A cricket player catches a ball of mass 120 g moving with 25 m/s speed. If the catching process is completed in 0.1 s then the magnitude of force exerted by the ball on the hand of player will be (in SI unit):

• A. 24
• B. 12
• C. 25
• D. 30

Answer 1

The Correct Option is D

The impulse-momentum theorem can determine the force exerted by the ball on the player's hand. Impulse equals the change in momentum, represented by the formula: \(F \cdot \Delta t = \Delta p\).

• \(F\) signifies force.
• \(\Delta t\) is the time interval (0.1 s).
• \(\Delta p\) denotes the change in momentum.

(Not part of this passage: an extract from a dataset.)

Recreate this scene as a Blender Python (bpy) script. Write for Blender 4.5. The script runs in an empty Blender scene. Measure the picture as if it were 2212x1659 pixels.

The change in momentum is calculated as:

\(\Delta p = m(v_f - v_i)\)

• \(m\) is the ball's mass (0.12 kg).
• \(v_f\) is the final velocity (0 m/s).
• \(v_i\) is the initial velocity (25 m/s).

Plugging in the values yields:

\(\Delta p = 0.12 \cdot (0 - 25) = -3 \, \text{kg} \cdot \text{m/s}\)

Applying the impulse-momentum theorem:

\(F \cdot 0.1 = -3\)

Solving for \(F\):

\(F = \frac{-3}{0.1} = -30 \, \text{N}\)

The negative sign indicates the force opposes the initial motion. The magnitude of the force is 30 N. The final answer is:

30